By Nick Wadhams and Jonathan Stearns
U.S. Secretary of State Rex Tillerson met with Turkey’s president for 3 1/2 hours in Ankara seeking to ease tensions inflamed by American support for Kurdish forces in Syria even as Turkey conducts military operations against them.
The Thursday evening meeting — which Tillerson attended alone, with Turkish Foreign Minister Mevlut Cavusoglu translating for him and President Recep Tayyip Erdogan — came on the last stop of the secretary’s five-nation swing through the Middle East.
On returning to his hotel after 11 p.m., Tillerson had no immediate comment on the meeting, but the State Department said in a statement that he and Erdogan “engaged in a productive and open conversation.” Earlier in the day, Tillerson told reporters that “our endpoint objectives are completely aligned” but “we have some differences about tactically how to achieve that endpoint objective.”
NATO Face-Off
The chief aim of Tillerson’s trip to Turkey is to come to some sort of accommodation with Erdogan over the Syria conflict. The U.S. continues to back the Syrian Kurdish YPG, which has been a loyal ally in the fight against Islamic State. That has enraged Turkey, which labels the group a terrorist organization and has invaded Syria to combat it.
The incursion has created an unprecedented military face-off between the two largest armies in NATO, with U.S. forces fighting alongside the YPG in northeastern Syria while Turkey attacks it to the west.
“We are finding common ground, and there are areas of uncommon ground where sometimes war just gives you bad alternatives to choose from,” Defense Secretary Jim Mattis said in Brussels, where he’s attending a meeting of defense ministers from the North Atlantic Treaty Organization, including Turkey. He said the U.S. and Turkey have shown “absolute honesty and transparency with one another” throughout the strife.
Common ground was hard to identify after Erdogan gave a speech to Parliament on Feb. 13 predicting that he and Tillerson would have “tough talks” about Syria.
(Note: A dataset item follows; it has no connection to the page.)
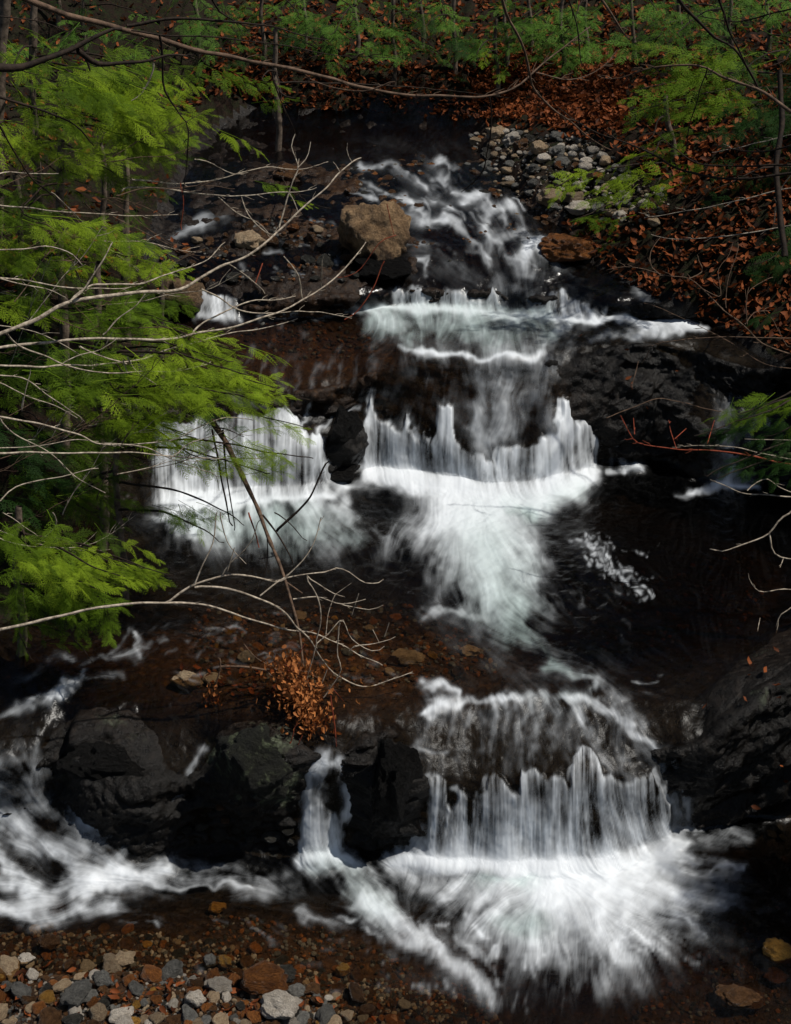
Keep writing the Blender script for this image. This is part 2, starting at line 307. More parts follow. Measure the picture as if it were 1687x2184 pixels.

The U.S. has been urging Turkey to rein back its offensive against the Kurds.
Erdogan also had harsh words for Lieutenant General Paul Funk, who in an interview with the New York Times had threatened retaliation if U.S. forces were hit by Turkey.
“It’s obvious that those who say, ‘If you hit us, we’ll hit back hard,’ have never in their lives gotten an Ottoman slap,” Erdogan said. “If those who come and go as they like through Turkey think they’re going to go stirring things up in places without paying for it, they’ll soon see that’s not the case.”
Turkey is viewed as a critical NATO ally given its strategic geographic position between Europe and Asia, a bridge that has served as an entryway for refugees fleeing violence in Syria. The country has NATO’s second-largest military and hosts about 1,500 American military personnel and aircraft — as well as troops from Italy, Spain and elsewhere — at Incirlik Air Base, a staging point for the fight against Islamic State.
However, the contours of the relationship have changed since Turkey’s government suppressed a coup attempt and President Donald Trump won election. Visiting Ankara a year ago, Tillerson was repeatedly criticized by Cavusoglu as they stood side by side at a press conference.